Pushcart XLIII: Melissa Stein, “Quarry” (poem) from WordTemple Press

Josh Phillip Saunders, Visible Poetry Project

Josh Phillip Saunders, Visible Poetry Project

A girl is swimming naked
in dark water. She doesn’t see herself
as graceful but the water tells otherwise,
the way it loosens and strikes
and burnishes. Exposed
ledges, rocks crumble on surfaces
and the surface of the water broken
by her body, marine and white.

In a discussion with Jake Weber, I mentioned that flash fiction often strikes me as having more in common with poetry than with the standard short story. My Vermont Poet friend Patrick Gillespie feels that some poems are really short fiction, or short essays, in disguise. I’d thought that might be the case here, but I’ve changed my mind. While flash makes use of language elements, I see some important moments here that would be lost if the lineation were abandoned. It is a narrative, if a short one, turning dark at the end.

I keep wanting to say the opening above is placid or benign, but is it really? The scene would have been ripe for gentle, flowing language, but there’s little lyricism; I’d call it rather neutral, factual. Look at all the words of violence ending four lines: strikes, exposed, crumble, broken. They are used in non-violent semantic context, but the position in the line, the enjambment, emphasizes them. The scene feels slightly tense, rather than warm and bucolic as it could be.

A boy joins her in the water. Again, we have a few lines of description – he’s small, probably pre-teen, a “mirror stripling” which seems to indicate he’s the same age as the girl – and some words of violence in nonviolent context: pummel, thrash. It’s not clear from the poem if they know each other, or if he just happens to go swimming at the same time.

The girl and boy
pinwheel in the water
and do not touch
but are connected by invisible currents
their bodies manufacture.

Is this going to turn into a romance? The connection might hint at that, but we will see this is not in the cards. “Days of this, weeks.” Is this time dilation, the afternoon swim seeming like forever, or do they literally swim together many times? I’m taken with the image of pinwheeling, which implies communication on some level, cooperation. Even with her eyes closed, she’s aware of where he is when he dives into the water. She doesn’t feel threatened. Yet there’s something not quite summer-day-magical about this; the language doesn’t go there.

The subvocal darkness becomes manifest:

Then, detaching itself from
sun, water, blasted rock
another body comes,
a grown man, all smiles
and cigarettes
and offering….

Whereas the girl and boy are introduced as that, this person is introduced as more of a thing, “detaching itself”, not himself, first introduced as a body, and only then as a man. The description is chilling. We’ve all known men like this, and we know what they’re capable of.

The punch in the gut comes from the final lines:

….I still dream
that the red haired boy held my head
underwater
to spare me what’s the man did

After the pulse returns to normal following the reading of such horrific lines, we can notice a number of things.
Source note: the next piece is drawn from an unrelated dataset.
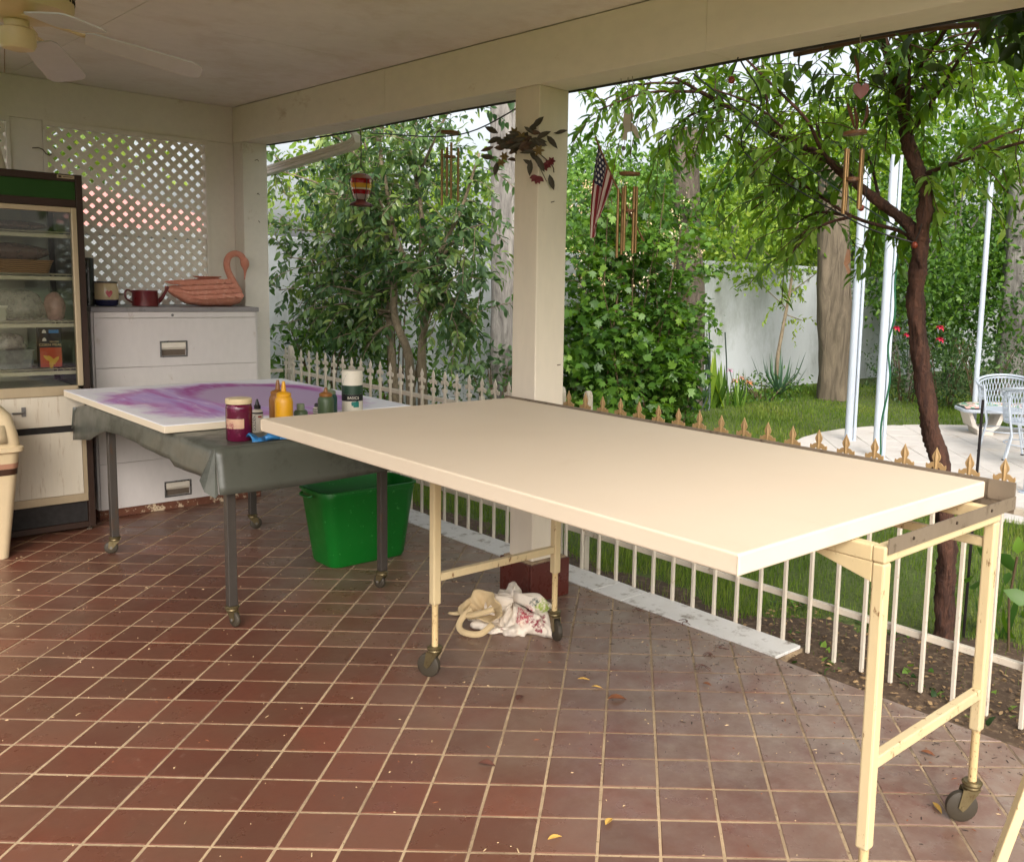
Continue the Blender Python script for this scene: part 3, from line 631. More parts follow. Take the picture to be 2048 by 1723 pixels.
MB().lathe([(0, ZT), (.05, ZT), (.0535, ZT + .006), (.0535, ZT + .262), (.05, ZT + .272), (0, ZT + .272)], (*bc, 0), 30, cap=False).build('body', M_paper, bg_, smooth=True)
M_dg = mat('dark_green_print', srgb(36, 64, 46), None, 12, 0.45); M_tl = mat('teal_print', srgb(30, 130, 116), srgb(24, 108, 100), 20, 0.45)
arc_patch(MB(), bc, .0540, AZ, 1.7, ZT + .148, ZT + .195, 18).build('colour_band', M_dg, bg_, smooth=True)
arc_patch(MB(), bc, .0540, AZ, 1.7, ZT + .112, ZT + .1478, 18).build('name_band', M_ink, bg_, smooth=True)
P = [[(bc[0] + .0541 * math.cos(a), bc[1] + .0541 * math.sin(a), z) for a in (AZ - 1.5, AZ - 1.5 + w)] for z, w in ((ZT + .196, .35), (ZT + .22, .5), (ZT + .245, .75), (ZT + .262, 1.0))]
MB().grid(P).build('teal_corner', M_tl, bg_, smooth=True)
for da, z, w, h in ((0.15, .088, .3, .022), (.3, .08, .28, .03), (.02, .094, .2, .012), (.38, .1, .12, .012)): arc_patch(MB(), bc, .0541 + .0002 * w, AZ + da, w, ZT + z, ZT + z + h, 8).build('brush_mark', M_tl, bg_, smooth=True)
text_mesh('lettering', 'BASICS', .019, face_M((*bc, ZT + .124), AZ, dist=.0545), M_paper, bg_)
# blue glove crumpled in front of the jar
def crumple(nu, nv, fn): return [[fn(i / (nu - 1), j / (nv - 1)) for j in range(nv)] for i in range(nu)]
M_glove = mat('blue_nitrile', srgb(56, 132, 190), srgb(40, 108, 168), 20, 0.42, 0.3, 90)
gl = thing('nitrile_glove', (-0.57, -1.20, ZT), 'crumpled blue disposable glove lying in front of the magenta jar', 'glove')
def glove_fn(a, b):
    x = -0.572 + (b - .5) * 0.075 + 0.01 * math.sin(a * 8); y = -1.285 + a * 0.175 + 0.008 * math.sin(b * 9)
    h = 0.030 * math.sin(math.pi * min(1, max(0, b))) * (0.55 + 0.45 * math.sin(a * 9.0 + 1.2)) + 0.010 * math.sin(a * 23 + b * 11) * math.sin(math.pi * b)
    return (x, y, ZT + 0.003 + max(0, h))
MB().grid(crumple(34, 14, glove_fn)).build('palm', M_glove, gl, smooth=True, angle=180, solid=0.001)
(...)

First, we are spared the details; whatever happened is implied rather than described. This is a change from the close focus on the girl and the boy, even the man, who were carefully, if briefly, described. Some things are universal, need no description.

Second, these lines spring directly from the prior quote; there is no separation of the man with the smiles and cigarettes, and the recollection of brutality. The violence is attached to him, part of him.
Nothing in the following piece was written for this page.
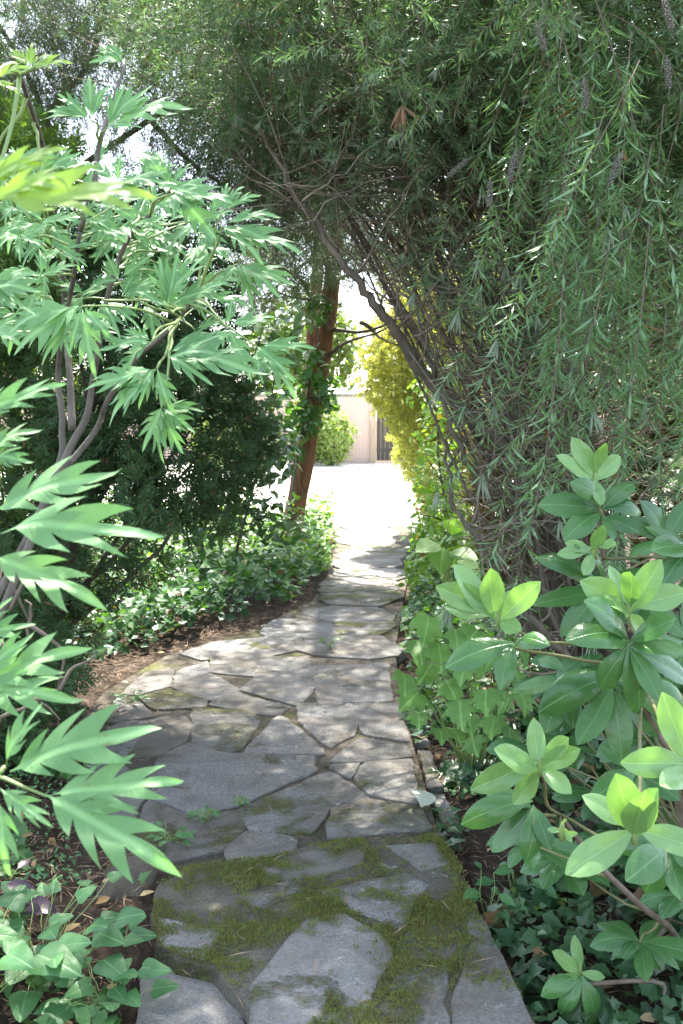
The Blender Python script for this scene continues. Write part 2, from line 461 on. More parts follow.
def twig(nn, L=1.0, ln=.12, w=.11, bendy=.15, bare=.0, tuft=True, seed=0, up=.75):
    """A needle-leaved twig along +Z of length L; slot 0 needles, slot 1 stem, slot 2 silky tip."""
    r = np.random.default_rng(seed)
    g = Geo()
    ax = lambda t: np.stack([bendy * t * t, .4 * bendy * np.sin(2.5 * t), L * t], -1)
    g.tube(ax(np.linspace(0, 1, 6)), np.linspace(.0055, .003, 6) if L == 1 else np.linspace(.0022, .0009, 6), 3, 1)
    t = bare + (1 - bare) * np.sort(r.uniform(0, 1, nn)) ** .8
    ph = np.arange(nn) * 2.4 + r.normal(size=nn) * .4
    d = np.stack([np.cos(ph), np.sin(ph), np.full(nn, up) + r.normal(size=nn) * .25], 1)
    d = unit(d); le = ln * r.uniform(.6, 1.15, nn) * (1 - .25 * t)
    hint = unit(np.stack([-np.cos(ph) * up, -np.sin(ph) * up, np.ones(nn)], 1) + r.normal(size=(nn, 3)) * .3)
    Ms = np.stack([leaf_frame(np.zeros(3), d[i] * le[i], hint[i]) for i in range(nn)])
    g.put(needle(w), Ms, ax(t), 0)
    if tuft:
        m = 9; ph = np.arange(m) * 2.4
        d = unit(np.stack([np.cos(ph) * .28, np.sin(ph) * .28, np.ones(m)], 1))
        Ms = np.stack([leaf_frame(np.zeros(3), d[i] * ln * .8, [0.1, 1, 0]) for i in range(m)])
        g.put(needle(w * .75), Ms, np.repeat(ax(np.array([.97])), m, 0), 2)
    V = np.concatenate(g.V); 
    return V, [(f, mm) for f, mm in g.F], np.concatenate(g.U)

def spray(seed=0, n=22):
    """A flat conifer spray along +Z."""
    r = np.random.default_rng(seed); g = Geo()
    Ms, T = [], []
    for i in range(n):
        t = (i + .5) / n
        s = (-1) ** i
        b = np.array([0, .0, t * .8])
        ln = (.42 * (1 - t) + .14) * r.uniform(.7, 1.2)
        d = unit(np.array([s * .75, r.normal() * .3, .8 + r.normal() * .15]))
        for q in range(2):
            bb = b + d * ln * q * .45; dd = unit(d + np.array([0, r.normal() * .3, q * .5 * r.normal()]))
            Ms.append(leaf_frame(np.zeros(3), dd * ln * .62, [r.normal() * .3, 1, r.normal() * .3])); T.append(bb)
    g.put(needle(.34), np.stack(Ms), np.array(T), 0)
    return np.concatenate(g.V), [(f, m) for f, m in g.F], np.concatenate(g.U)

TW = [twig(46, 1, .19, .125, .10 + .06 * q, 0, q % 2 == 0, q) for q in range(6)]
TWS = [twig(40, 1, .13, .11, .25, .0, False, 30 + q, .45) for q in range(4)]
SPR = [spray(q) for q in range(5)]

def in_blobs(blobs, n, shell=.5):
    """n points in a set of ellipsoids ((cx,cy,cz),(rx,ry,rz),weight), denser near their skin; with outward directions."""
    w = np.array([b[2] for b in blobs], float); w /= w.sum()
    idx = rng.choice(len(blobs), n, p=w)
    d = unit(rng.normal(size=(n, 3)))
    rad = rng.uniform(0, 1, n) ** (1 / 3) * (1 - shell) + shell * rng.uniform(.82, 1.05, n)
    rad = np.where(rng.uniform(size=n) < shell, rng.uniform(.75, 1.06, n), rng.uniform(0, 1, n) ** .33)
    c = np.array([b[0] for b in blobs])[idx]; s = np.array([b[1] for b in blobs])[idx]
    lump = np.array([.85 + .3 * noise.noise(Vector(p * 2.2 + ci)) for p, ci in zip(d, c)])
    return c + d * s * (rad * lump)[:, None], unit(d / s)

def scatter_twigs(g, tpls, pts, dirs, smin, smax):
    q = rng.integers(0, len(tpls), len(pts))
    sc = rng.uniform(smin, smax, len(pts))
    for k in range(len(tpls)):
        m = q == k
        if m.any(): g.put(tpls[k], axis_frames(dirs[m], sc[m]), pts[m])

# ------------------------------------------------------------------ the ground
EDGE_L = np.array([G(x, y)[:2] for x, y in [(130,1024),(150,960),(140,900),(110,840),(90,780),(70,730),(105,690),(165,655),(250,630),(312,600),(327,575),(335,548)]])
EDGE_R = np.array([G(x, y)[:2] for x, y in [(540,1024),(470,915),(438,830),(412,740),(400,690),(395,650),(400,620),(407,580),(412,548)]])
def left_at(y): return np.interp(y, EDGE_L[:, 1], EDGE_L[:, 0])
def right_at(y): return np.interp(y, EDGE_R[:, 1], EDGE_R[:, 0])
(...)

The narrative point of view switches from third person to first. That’s interesting; you’d think that the pleasant memories of swimming would be more closely narrated from inside the speaker, with the attack kept at a distance, but it’s the opposite. This could mean that the beauty of the day was pushed into the background, and violence, running through the poem in subtle ways, is foregrounded in the speaker’s memory, not by choice, but because that’s what violence does: it ruins beauty. Yet, in this recollection, the boy’s hair color is foregrounded as well, maybe as a stubborn need to retain something good.

As for the title, let’s not forget that quarry has two meanings. A quarry is a pit left from excavation of stone; these are prone to groundwater flooding after mining is concluded, resulting in a somewhat dangerous but irresistible rural swimming hole. Quarry is also the hunter’s prey. Interestingly, these words, both from the French, have different origins: the pit comes from the Latin for square, while the hunted comes from the Latin for heart, the most valued part of a slain animal, often separated out. As such, both include the sense of excavation, removal of what is valuable. The implications for the poem are striking, as the girl still deals with what was removed from her that day.

The poem has an interesting publication history. It first appeared in the September, 2016 edition of Tin House, then was anthologized in Know Me Here, a collection of poems by women edited by Katherine Hastings; it is from this anthology that the poem was nominated for Pushcart. It was also included in Stein’s 2018 collection, Terrible Blooms, published by Copper Canyon Press; in fact, there are four poems in that collection titled “Quarry”, one in each of the four sections.

Although the poem isn’t available online, it was included in this year’s Visible Poetry Project; the resultant video, directed by Josh Phillip Saunders, includes the full text.